Salon Treatments That Speed Things Up
If your hair is significantly damaged or you want longer-lasting results, a few professional options are worth knowing about.
| Treatment | What It Does | How Long It Lasts |
|---|---|---|
| Glossing treatment | Adds a semi-permanent layer of shine and can subtly enhance color | 4 to 6 weeks |
| Keratin or smoothing treatment | Reduces frizz and relaxes the hair’s texture for easier styling | 2 to 4 months |
| Bond-building salon service | Repairs internal damage from color or heat, improving how hair reflects light over time | Ongoing, with maintenance |
| Silk press | Blow-dry and flat-iron service designed for curly and coily hair | 1 to 2 weeks, depending on humidity |
At-home styling alone typically holds its shine for a day or two before natural oils and humidity start to soften the effect. Salon treatments buy you more time between routines, but they work best as a supplement to a solid at-home routine, not a replacement for one.
Common Mistakes That Kill the Shine
- Skipping the clarifying step. Buildup from dry shampoo, styling products, and hard water is one of the biggest reasons hair looks dull instead of glassy.
- Using too much product. Piling on serum or oil doesn’t create more shine past a certain point. It just weighs hair down and can make it look greasy instead of glossy.
- Ignoring heat damage. Skipping heat protectant to save time is one of the fastest ways to undo months of bond-repair work.
- Washing in hot water. Hot water lifts the cuticle, which is the opposite of what you want. A cool rinse at the end of your shower helps seal it back down.
- Choosing the wrong texture of serum for your hair type. Fine hair needs a lightweight, almost weightless formula, while coarser or curlier hair can usually handle a richer oil-serum hybrid.
Frequently Asked Questions
What is glass hair?
Glass hair is a hair trend defined by ultra-smooth, high-shine strands that reflect light almost like a mirror.

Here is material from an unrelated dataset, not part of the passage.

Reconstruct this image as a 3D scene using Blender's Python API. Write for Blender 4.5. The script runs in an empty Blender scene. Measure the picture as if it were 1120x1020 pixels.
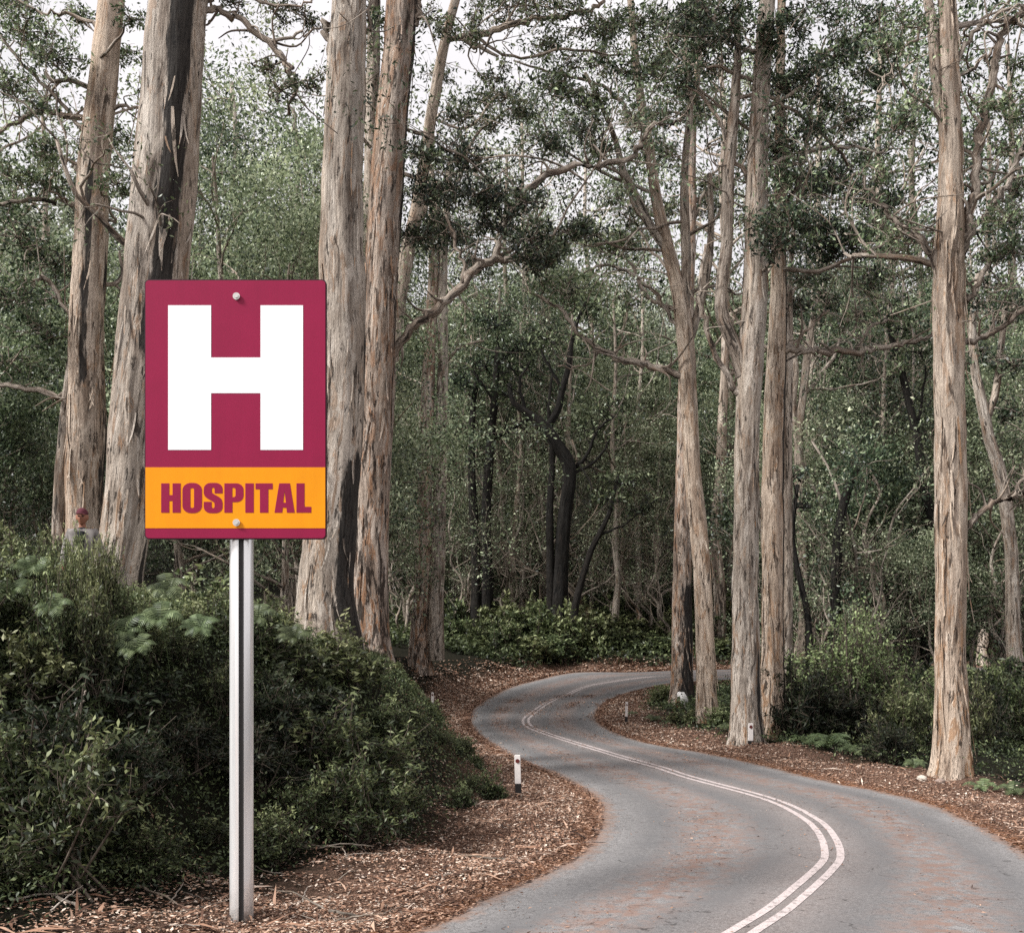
import bpy, bmesh, math, random
import numpy as np
from math import pi, sin, cos, radians

rng = np.random.default_rng(11)
random.seed(11)
scene = bpy.context.scene
COL = scene.collection
F = 1200.0            # focal length of the photograph in its own pixels
HC = 3.7              # camera height over the road
HY = 705.0            # row of the horizon

def P(px, py, Y):
    return np.array([(px - 560.0) / F * Y, Y, HC + (HY - py) / F * Y])

def sstep(t):
    t = np.clip(t, 0, 1)
    return t * t * (3 - 2 * t)

# ------------------------------------------------------------------ tags
def tag(o, label=None, cat=None, group=None, kind=None):
    if label: o['label'] = label
    if cat: o['category'] = cat
    if group: o['group'] = group
    if kind: o['kind'] = kind
    return o

def empty(name, loc=(0, 0, 0), rz=0.0):
    o = bpy.data.objects.new(name, None)
    COL.objects.link(o)
    o.location = loc
    o.rotation_euler = (0, 0, rz)
    o.empty_display_size = 0.2
    return o

# ------------------------------------------------------------------ materials
class NT:
    def __init__(self, name):
        self.m = bpy.data.materials.new(name)
        self.m.use_nodes = True
        self.t = self.m.node_tree
        self.t.nodes.clear()
        self.out = self.n('ShaderNodeOutputMaterial')
        self.b = self.n('ShaderNodeBsdfPrincipled')
        self.l(self.b.outputs[0], self.out.inputs[0])
    def n(self, typ, **kw):
        x = self.t.nodes.new(typ)
        for k, v in kw.items():
            setattr(x, k, v)
        return x
    def l(self, a, b):
        self.t.links.new(a, b)
    def val(self, sock, v):
        if hasattr(v, 'links') or isinstance(v, bpy.types.NodeSocket):
            self.l(v, sock)
        else:
            sock.default_value = v
    def attr(self, name, typ='GEOMETRY'):
        return self.n('ShaderNodeAttribute', attribute_name=name, attribute_type=typ)
    def mapv(self, vec, scale):
        m = self.n('ShaderNodeMapping')
        self.l(vec, m.inputs['Vector'])
        m.inputs['Scale'].default_value = scale
        return m.outputs[0]
    def noise(self, vec, scale, detail=4, rough=0.6, dist=0.0):
        x = self.n('ShaderNodeTexNoise')
        if vec is not None: self.l(vec, x.inputs['Vector'])
        x.inputs['Scale'].default_value = scale
        x.inputs['Detail'].default_value = detail
        x.inputs['Roughness'].default_value = rough
        x.inputs['Distortion'].default_value = dist
        return x.outputs['Fac']
    def ramp(self, fac, stops, interp='LINEAR'):
        r = self.n('ShaderNodeValToRGB')
        r.color_ramp.interpolation = interp
        el = r.color_ramp.elements
        while len(el) < len(stops): el.new(0.5)
        for e, (p, c) in zip(el, stops):
            e.position = p
            e.color = c if len(c) == 4 else (*c, 1)
        self.l(fac, r.inputs[0])
        return r.outputs[0]
    def mr(self, v, a, b, c=0.0, d=1.0):
        x = self.n('ShaderNodeMapRange')
        self.val(x.inputs[0], v)
        x.inputs[1].default_value = a; x.inputs[2].default_value = b
        x.inputs[3].default_value = c; x.inputs[4].default_value = d
        return x.outputs[0]
    def math(self, op, a, b=None):
        x = self.n('ShaderNodeMath', operation=op)
        self.val(x.inputs[0], a)
        if b is not None: self.val(x.inputs[1], b)
        return x.outputs[0]
    def mix(self, fac, a, b, mode='MIX'):
        x = self.n('ShaderNodeMixRGB', blend_type=mode)
        self.val(x.inputs[0], fac)
        for s, v in ((x.inputs[1], a), (x.inputs[2], b)):
            if isinstance(v, tuple): s.default_value = (*v[:3], 1)
            else: self.l(v, s)
        return x.outputs[0]
    def sep(self, vec):
        x = self.n('ShaderNodeSeparateXYZ')
        self.l(vec, x.inputs[0])
        return x.outputs
    def bump(self, h, strength=0.5, dist=0.05):
        x = self.n('ShaderNodeBump')
        x.inputs['Strength'].default_value = strength
        x.inputs['Distance'].default_value = dist
        self.l(h, x.inputs['Height'])
        self.l(x.outputs[0], self.b.inputs['Normal'])
    def base(self, c, rough=0.8, spec=0.3):
        s = self.b.inputs['Base Color']
        if isinstance(c, tuple): s.default_value = (*c[:3], 1)
        else: self.l(c, s)
        self.val(self.b.inputs['Roughness'], rough)
        self.b.inputs['Specular IOR Level'].default_value = spec

def plain(name, c, rough=0.6, spec=0.3, metal=0.0, var=0.12, scale=8):
    t = NT(name)
    co = t.n('ShaderNodeTexCoord').outputs['Object']
    n = t.noise(co, scale, 4)
    lo = tuple(x * (1 - var) for x in c); hi = tuple(min(1, x * (1 + var)) for x in c)
    t.base(t.ramp(n, [(0.3, lo), (0.7, hi)]), rough, spec)
    t.b.inputs['Metallic'].default_value = metal
    return t.m

def bark_mat(name, pale, mid, orange, dark, dark_amt=0.5, orange_amt=0.5, rough_base=2.5):
    t = NT(name)
    co = t.attr('bark').outputs['Vector']
    sx = t.sep(t.attr('bk2').outputs['Vector'])
    char, hgt = sx[0], sx[1]
    wob = t.noise(t.mapv(co, (1, 1, 0.5)), 1.3, 3)
    n1 = t.noise(t.mapv(co, (1, 1, 0.10)), 2.6, 6, 0.62, 0.4)
    c = t.ramp(n1, [(0.36, mid), (0.47, tuple(0.6 * a + 0.4 * b for a, b in zip(pale, mid))), (0.60, pale)])
    band = t.noise(t.mapv(co, (1, 1, 0.06)), 1.1, 3, 0.5)
    c = t.mix(0.5, c, t.ramp(band, [(0.35, (0.72, 0.74, 0.76)), (0.5, (1, 0.98, 0.96)), (0.65, (1.0, 0.90, 0.80))]), 'MULTIPLY')
    fine = t.noise(t.mapv(co, (1, 1, 0.06)), 22, 6, 0.75)
    c = t.mix(0.9, c, t.ramp(fine, [(0.34, (0.30, 0.28, 0.27)), (0.50, (0.92, 0.91, 0.90)), (0.62, (1.1, 1.08, 1.06))]), 'MULTIPLY')
    mott = t.noise(t.mapv(co, (1, 1, 0.28)), 1.9, 5, 0.6, 0.8)
    c = t.mix(0.85, c, t.ramp(mott, [(0.37, (0.58, 0.53, 0.50)), (0.46, (0.95, 0.93, 0.91)), (0.60, (1.18, 1.18, 1.18))]), 'MULTIPLY')
    # flaking patches with crisp edges
    n3 = t.noise(t.mapv(co, (1, 1, 0.24)), 4.2, 8, 0.68, 0.6)
    om = t.ramp(n3, [(0.585 - 0.07 * orange_amt, (0, 0, 0)), (0.605 - 0.07 * orange_amt, (1, 1, 1))])
    low = t.mr(hgt, 0.0, rough_base * 3.0, 0.75, 0.38)
    c = t.mix(t.math('MULTIPLY', om, low), c, t.mix(0.6, orange, t.ramp(fine, [(0.35, tuple(0.5 * a for a in orange)), (0.62, tuple(min(1, 1.5 * a) for a in orange))])))
    # pale freshly bared patches
    n4 = t.noise(t.mapv(co, (1, 1, 0.2)), 3.1, 7, 0.65, 0.5)
    c = t.mix(t.ramp(n4, [(0.585, (0, 0, 0)), (0.60, (0.55, 0.55, 0.55))]), c, tuple(min(1, x * 1.25) for x in pale))
    # dark strips of hanging bark
    n2 = t.noise(t.mapv(co, (1, 1, 0.17)), 6.5, 8, 0.72, 0.5)
    thr = t.mr(hgt, 0.0, rough_base * 4, 0.07 * dark_amt + 0.015, 0.0)
    dm = t.ramp(t.math('ADD', n2, thr), [(0.612 - 0.075 * dark_amt, (0, 0, 0)), (0.632 - 0.075 * dark_amt, (1, 1, 1))])
    c = t.mix(t.math('MULTIPLY', dm, 0.88), c, dark)
    # charcoal fire scars, and shade painted down a trunk's right edge
    nc = t.noise(t.mapv(co, (1, 1, 0.12)), 5.0, 6, 0.68, 0.5)
    cm = t.ramp(t.math('ADD', char, t.math('MULTIPLY', t.math('SUBTRACT', nc, 0.5), 1.1)),
                [(0.46, (0, 0, 0)), (0.56, (1, 1, 1))])
    ch = t.ramp(fine, [(0.3, (0.006, 0.006, 0.007)), (0.7, (0.035, 0.033, 0.032))])
    c = t.mix(t.math('MULTIPLY', cm, 0.93), c, ch)
    t.base(c, 0.9, 0.15)
    h = t.math('SUBTRACT', t.math('ADD', t.math('MULTIPLY', n3, 0.8), t.math('MULTIPLY', fine, 0.5)), t.math('MULTIPLY', n2, 0.9))
    t.bump(h, 1.0, 0.16)
    return t.m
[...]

It relies on a flat, healthy cuticle rather than heavy styling products.
How long does glass hair last?
At-home styling usually holds for a day or two, while salon treatments like glossing or keratin smoothing can last several weeks depending on the service and your hair type.
Can curly hair get the glass hair look without straightening?
Yes. Curly and wavy hair can achieve a similar glassy effect by focusing on definition, hydration, and a shine-sealing product rather than fully straightening the texture.
Do I need expensive products to get glass hair?
No. Consistency with the basics, clarifying, hydrating, and sealing the cuticle, matters more than price point. Several affordable drugstore serums and bond-repair products perform close to premium options.
Why does my hair look shiny in the shower but dull once it dries?
Wet hair naturally looks glossier because water temporarily smooths the cuticle. Dullness once dry usually points to product buildup, heat damage, or a cuticle that isn’t sealed properly before styling.
Final Thought
Glass hair looks like a styling trick, but it’s really a health trick wearing a styling trend’s clothes. The people who pull it off consistently aren’t necessarily better at using a flat iron. They’re just not skipping the boring parts: clarifying regularly, repairing bonds before damage piles up, and letting hydration do the work that product alone can’t. Get those basics right, and the shine takes care of itself.